Unbeknown to the Mail, another teacher transitioned at exactly the same time. On 20 December 2012, the same day they published Littlejohn's article, my news was shared with the pupils in my school. Despite months of planning, I was at my most vulnerable. I knew my career hung in the balance; my job would have become untenable had I lost the confidence of my pupils and their parents.

I should not have worried. The reaction was overwhelmingly positive, and encouraging emails flooded in over the following days. Three weeks later, my pupils returned bright and eager but with probably more than physics on their minds when they waited outside my laboratory. It was very simple, I told them. Sir becomes Miss, he becomes she and - er - Dr Hayton becomes Dr Hayton. I knew that PhD would come in handy one day. They were curious - they are children for goodness sake - but there was too much work to be done to dwell on my transition and, quite frankly, whether I was living as a man or a woman had zero effect on the teaching and learning of electrical circuits. Some of the trappings were useful, though. Longer hair is far better when demonstrating the Van de Graaff generator, and jewellery is very useful when teaching magnetic and non-magnetic materials. Much of mine was fabricated from mild steel.

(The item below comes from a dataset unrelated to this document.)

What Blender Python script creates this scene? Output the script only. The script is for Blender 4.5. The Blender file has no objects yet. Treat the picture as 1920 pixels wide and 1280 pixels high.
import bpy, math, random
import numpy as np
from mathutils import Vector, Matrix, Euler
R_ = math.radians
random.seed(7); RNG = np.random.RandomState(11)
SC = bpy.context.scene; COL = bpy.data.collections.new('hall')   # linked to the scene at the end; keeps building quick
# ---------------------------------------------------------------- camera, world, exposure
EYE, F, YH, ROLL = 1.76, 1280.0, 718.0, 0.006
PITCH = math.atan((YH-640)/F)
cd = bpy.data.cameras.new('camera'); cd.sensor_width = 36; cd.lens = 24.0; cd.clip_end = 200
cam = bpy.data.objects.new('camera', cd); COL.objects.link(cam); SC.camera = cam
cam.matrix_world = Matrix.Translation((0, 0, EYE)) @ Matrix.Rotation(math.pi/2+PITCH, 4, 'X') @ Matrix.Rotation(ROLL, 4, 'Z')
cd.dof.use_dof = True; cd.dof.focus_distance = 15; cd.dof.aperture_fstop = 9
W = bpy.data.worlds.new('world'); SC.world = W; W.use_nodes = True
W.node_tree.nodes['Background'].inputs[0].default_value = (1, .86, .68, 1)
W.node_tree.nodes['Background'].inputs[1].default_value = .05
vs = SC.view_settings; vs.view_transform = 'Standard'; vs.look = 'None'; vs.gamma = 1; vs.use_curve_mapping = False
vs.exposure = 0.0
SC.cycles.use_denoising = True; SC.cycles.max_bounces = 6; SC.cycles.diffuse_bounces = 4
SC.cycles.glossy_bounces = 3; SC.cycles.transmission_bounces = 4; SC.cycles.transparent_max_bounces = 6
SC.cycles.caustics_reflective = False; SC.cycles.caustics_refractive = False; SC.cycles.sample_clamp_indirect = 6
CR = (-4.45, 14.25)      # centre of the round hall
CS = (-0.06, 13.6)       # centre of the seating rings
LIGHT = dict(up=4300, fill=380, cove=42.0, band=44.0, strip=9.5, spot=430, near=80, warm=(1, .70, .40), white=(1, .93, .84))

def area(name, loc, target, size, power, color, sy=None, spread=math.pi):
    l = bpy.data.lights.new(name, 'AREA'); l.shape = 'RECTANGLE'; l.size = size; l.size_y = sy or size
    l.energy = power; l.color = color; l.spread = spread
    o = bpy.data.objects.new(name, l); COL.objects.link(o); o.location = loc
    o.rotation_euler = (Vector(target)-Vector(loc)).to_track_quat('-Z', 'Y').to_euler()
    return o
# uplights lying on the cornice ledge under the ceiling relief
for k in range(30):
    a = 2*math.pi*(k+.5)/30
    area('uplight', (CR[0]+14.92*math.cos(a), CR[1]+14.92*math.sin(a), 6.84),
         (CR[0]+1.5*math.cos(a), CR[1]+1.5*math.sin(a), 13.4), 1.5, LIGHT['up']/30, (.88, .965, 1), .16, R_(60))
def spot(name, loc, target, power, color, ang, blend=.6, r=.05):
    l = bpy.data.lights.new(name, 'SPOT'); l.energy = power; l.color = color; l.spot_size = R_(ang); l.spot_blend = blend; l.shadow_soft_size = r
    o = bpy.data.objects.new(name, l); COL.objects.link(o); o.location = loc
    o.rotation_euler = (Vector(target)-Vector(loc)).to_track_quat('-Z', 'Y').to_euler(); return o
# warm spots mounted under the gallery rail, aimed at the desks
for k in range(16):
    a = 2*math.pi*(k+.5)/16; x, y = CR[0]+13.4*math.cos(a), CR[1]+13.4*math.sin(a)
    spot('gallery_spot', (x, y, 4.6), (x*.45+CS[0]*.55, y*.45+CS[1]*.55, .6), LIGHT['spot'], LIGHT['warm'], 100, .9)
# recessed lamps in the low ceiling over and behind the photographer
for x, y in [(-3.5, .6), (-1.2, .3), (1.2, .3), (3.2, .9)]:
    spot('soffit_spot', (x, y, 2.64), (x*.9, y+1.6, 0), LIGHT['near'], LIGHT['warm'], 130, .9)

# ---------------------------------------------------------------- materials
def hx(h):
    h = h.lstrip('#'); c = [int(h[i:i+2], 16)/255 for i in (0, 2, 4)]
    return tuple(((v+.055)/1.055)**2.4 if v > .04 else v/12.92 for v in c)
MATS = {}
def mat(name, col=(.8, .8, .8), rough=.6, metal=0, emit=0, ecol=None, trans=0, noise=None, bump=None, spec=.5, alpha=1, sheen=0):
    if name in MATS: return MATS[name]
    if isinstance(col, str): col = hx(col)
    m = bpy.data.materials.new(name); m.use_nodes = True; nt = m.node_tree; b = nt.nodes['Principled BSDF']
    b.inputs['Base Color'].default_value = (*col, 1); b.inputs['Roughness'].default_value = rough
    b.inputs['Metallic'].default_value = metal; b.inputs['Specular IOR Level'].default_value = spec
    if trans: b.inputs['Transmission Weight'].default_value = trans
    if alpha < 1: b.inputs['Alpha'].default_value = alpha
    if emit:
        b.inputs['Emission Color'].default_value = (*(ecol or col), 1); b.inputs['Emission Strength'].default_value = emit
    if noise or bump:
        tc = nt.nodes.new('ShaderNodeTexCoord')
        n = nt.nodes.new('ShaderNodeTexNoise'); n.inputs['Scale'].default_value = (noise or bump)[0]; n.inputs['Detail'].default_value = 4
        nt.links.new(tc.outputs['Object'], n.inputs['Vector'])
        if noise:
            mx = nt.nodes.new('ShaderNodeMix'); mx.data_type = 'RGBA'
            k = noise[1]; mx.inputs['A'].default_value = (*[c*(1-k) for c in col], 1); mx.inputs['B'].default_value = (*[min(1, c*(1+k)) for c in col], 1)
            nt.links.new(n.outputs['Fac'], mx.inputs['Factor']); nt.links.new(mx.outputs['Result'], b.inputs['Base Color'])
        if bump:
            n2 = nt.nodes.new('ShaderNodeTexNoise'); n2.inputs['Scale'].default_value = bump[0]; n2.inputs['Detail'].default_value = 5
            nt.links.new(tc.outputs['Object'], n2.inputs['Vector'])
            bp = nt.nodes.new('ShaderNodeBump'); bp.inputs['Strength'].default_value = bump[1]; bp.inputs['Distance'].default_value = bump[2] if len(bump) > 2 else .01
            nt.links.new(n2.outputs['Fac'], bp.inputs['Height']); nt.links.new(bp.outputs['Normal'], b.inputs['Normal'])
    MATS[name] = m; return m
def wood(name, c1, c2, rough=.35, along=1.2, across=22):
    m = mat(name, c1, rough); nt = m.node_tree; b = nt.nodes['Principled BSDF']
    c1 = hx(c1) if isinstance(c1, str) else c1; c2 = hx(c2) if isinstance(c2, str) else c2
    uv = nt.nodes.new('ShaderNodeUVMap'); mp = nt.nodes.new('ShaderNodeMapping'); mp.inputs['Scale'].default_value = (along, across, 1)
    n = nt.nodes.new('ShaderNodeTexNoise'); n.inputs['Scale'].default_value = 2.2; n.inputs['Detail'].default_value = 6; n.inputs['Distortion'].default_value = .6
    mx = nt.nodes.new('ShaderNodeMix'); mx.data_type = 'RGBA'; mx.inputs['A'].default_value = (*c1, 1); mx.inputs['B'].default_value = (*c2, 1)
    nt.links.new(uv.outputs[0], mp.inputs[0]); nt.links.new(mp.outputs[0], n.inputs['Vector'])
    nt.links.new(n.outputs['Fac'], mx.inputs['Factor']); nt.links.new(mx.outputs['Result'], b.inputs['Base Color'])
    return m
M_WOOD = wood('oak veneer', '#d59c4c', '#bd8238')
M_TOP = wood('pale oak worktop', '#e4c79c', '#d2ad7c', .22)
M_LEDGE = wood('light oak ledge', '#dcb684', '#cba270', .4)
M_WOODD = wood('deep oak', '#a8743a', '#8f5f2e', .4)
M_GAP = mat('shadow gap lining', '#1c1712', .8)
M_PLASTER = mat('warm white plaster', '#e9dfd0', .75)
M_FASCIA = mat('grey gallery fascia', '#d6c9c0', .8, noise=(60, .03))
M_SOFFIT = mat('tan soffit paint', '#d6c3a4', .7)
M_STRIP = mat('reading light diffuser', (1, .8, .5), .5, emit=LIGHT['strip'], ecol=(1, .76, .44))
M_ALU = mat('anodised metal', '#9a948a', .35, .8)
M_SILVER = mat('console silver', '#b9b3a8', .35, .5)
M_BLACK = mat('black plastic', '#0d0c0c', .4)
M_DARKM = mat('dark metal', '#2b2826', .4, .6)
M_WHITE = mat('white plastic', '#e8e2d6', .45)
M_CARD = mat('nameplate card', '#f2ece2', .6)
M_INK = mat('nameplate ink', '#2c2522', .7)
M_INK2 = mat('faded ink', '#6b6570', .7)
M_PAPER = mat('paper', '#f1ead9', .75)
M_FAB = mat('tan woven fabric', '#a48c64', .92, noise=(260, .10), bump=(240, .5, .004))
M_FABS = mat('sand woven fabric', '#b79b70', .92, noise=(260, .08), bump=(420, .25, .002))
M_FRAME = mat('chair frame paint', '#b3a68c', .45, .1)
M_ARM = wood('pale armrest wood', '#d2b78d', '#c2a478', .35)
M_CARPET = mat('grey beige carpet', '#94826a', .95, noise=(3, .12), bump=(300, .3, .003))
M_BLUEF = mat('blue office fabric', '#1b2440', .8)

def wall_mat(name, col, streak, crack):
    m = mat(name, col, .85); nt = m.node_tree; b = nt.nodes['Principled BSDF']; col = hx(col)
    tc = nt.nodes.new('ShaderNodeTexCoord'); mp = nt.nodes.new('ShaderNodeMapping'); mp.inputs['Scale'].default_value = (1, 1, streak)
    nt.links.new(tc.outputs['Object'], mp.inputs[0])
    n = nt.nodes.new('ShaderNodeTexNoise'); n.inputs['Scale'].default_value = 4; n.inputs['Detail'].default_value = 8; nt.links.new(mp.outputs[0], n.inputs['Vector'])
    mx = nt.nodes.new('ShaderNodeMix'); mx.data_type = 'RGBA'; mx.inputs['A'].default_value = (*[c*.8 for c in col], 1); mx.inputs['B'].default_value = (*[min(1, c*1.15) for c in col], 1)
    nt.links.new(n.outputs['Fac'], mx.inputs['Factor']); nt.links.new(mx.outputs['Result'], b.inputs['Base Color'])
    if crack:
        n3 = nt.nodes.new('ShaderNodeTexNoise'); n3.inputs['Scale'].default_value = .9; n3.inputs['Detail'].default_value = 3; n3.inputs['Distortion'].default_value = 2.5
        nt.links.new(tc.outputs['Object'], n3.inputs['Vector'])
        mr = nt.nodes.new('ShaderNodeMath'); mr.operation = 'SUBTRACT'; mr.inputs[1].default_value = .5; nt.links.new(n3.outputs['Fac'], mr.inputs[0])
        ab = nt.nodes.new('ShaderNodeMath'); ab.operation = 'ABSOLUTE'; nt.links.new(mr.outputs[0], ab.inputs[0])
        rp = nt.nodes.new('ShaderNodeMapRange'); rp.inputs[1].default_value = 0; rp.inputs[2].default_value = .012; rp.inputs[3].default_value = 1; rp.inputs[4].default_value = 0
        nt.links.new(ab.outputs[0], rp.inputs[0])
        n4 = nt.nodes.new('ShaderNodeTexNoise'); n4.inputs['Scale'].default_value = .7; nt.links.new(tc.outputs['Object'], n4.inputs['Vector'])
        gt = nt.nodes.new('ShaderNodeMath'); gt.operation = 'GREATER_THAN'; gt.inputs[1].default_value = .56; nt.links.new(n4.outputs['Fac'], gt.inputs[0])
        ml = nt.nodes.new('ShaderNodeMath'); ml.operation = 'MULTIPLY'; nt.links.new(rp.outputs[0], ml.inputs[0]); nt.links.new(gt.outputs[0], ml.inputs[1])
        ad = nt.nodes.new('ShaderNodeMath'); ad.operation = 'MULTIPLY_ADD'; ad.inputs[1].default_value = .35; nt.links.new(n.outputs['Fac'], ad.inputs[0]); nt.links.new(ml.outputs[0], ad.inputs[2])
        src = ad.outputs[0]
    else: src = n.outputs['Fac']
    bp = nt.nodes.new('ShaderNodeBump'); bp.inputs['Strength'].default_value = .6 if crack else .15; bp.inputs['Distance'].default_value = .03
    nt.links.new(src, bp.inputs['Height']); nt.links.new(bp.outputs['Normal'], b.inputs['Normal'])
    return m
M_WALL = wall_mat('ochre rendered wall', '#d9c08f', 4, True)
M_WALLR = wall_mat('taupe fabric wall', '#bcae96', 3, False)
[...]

My rock throughout all of this was my union, NASUWT. The tireless work of union reps goes unreported all too often. For me they were a job saver. They were with me throughout the process with expert legal advice and injections of confidence when I needed it most. I am not the first teacher to transition but fear of the press ensures that many kept a very low profile. Because of the support I received I have become more active. I do campaign for LGBT equality at work, but I am more than that. I am a teacher and a trade unionist who happens to be trans. My concerns are the same as everyone else's: fair pay and conditions, safety at work and building a fair and just society. Trans people are not some exotic species, we are much the same as everyone else and quite normal, as long as we stand up straight. Some of my classes even laugh at that physics joke.

Today, the Transgender Day of Remembrance, the TUC has published new guidance for union reps on how to better support trans people in the workplace.